No caso em tela, os conselheiros consideraram que os serviços de publicidade e propaganda eram essenciais e relevantes para a atividade da empresa, equiparando-os, portanto, a insumo. A nosso ver, a brilhante decisão proferida pela Conselheira Tatiana, acompanhada pela Turma, foi correta tendo em vista que se adequa ao julgamento do Superior Tribunal de Justiça de 2018. O precedente foi muito importante para o mercado e demonstrou o amadurecimento do assunto pelo Carf.
Em 16 de outubro, a 1ª Turma Ordinária da 2ª Câmara da 1ª Seção do Carf reconheceu a possibilidade de amortização fiscal do ágio com fundamento na expectativa de rentabilidade futura (PAF 16327.720307/2017-34). No presente caso, o cerne da questão era o laudo utilizado pelo contribuinte para justificar o valor pago a título de ágio, tendo em vista que houve discrepância entre os valores atestados no laudo e o valor da operação. Nesse sentido, os conselheiros destacaram que, ressalvadas as hipóteses de simulação, é desnecessária a comprovação da expectativa de rentabilidade futura para dedutibilidade fiscal do ágio. Assim, no entendimento do relator, conselheiro Allan Marcel Warmar Teixeira, não cabe à fiscalização questionar o fundamento econômico utilizado, de modo que o laudo só poderia ser questionado se fosse fruto de simulação.

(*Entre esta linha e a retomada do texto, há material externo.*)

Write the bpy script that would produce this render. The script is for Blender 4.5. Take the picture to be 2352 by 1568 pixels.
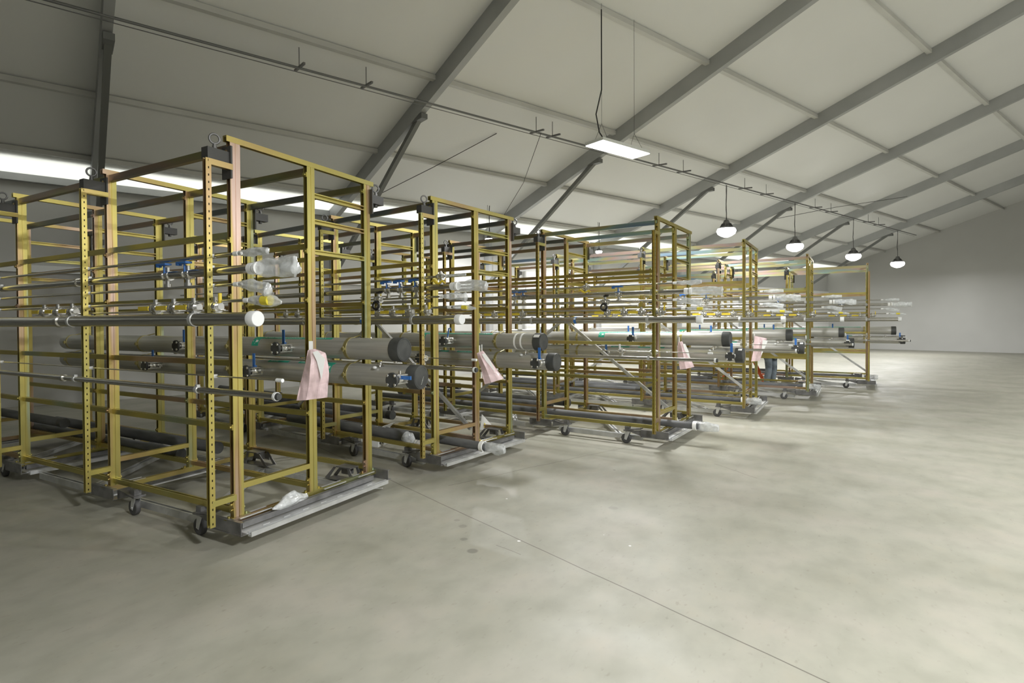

Por fim, em 22 de outubro, ao julgar caso sobre arrendamento mercantil, a 1ª Turma Ordinária da 4ª Câmara da 3ª Seção entendeu que o contribuinte contabilizou o contrato de leasing de forma irregular (PAF 16327.720004/2018-01). Segundo os conselheiros, a empresa realizou uma manobra contábil, com vistas a evitar a tributação pelo PIS e pela COFINS. Em nosso entendimento, a referida decisão, que diverge do que foi estabelecido no PAF 16327.720411/2017-29, foi equivocada. Conforme mencionado, os ajustes na base de cálculo do PIS e da Cofins foram estabelecidos pelo Banco Central, órgão responsável pela fiscalização dos contratos de leasing, de modo que não nenhuma ilegalidade na conduta do contribuinte.
O ano de 2019 foi de discussão de grandes temas pelo Carf, que mais uma vez demonstrou ser um órgão forte, imparcial e que discute com muita qualidade e profundidade todos os temas que chegam para sua análise.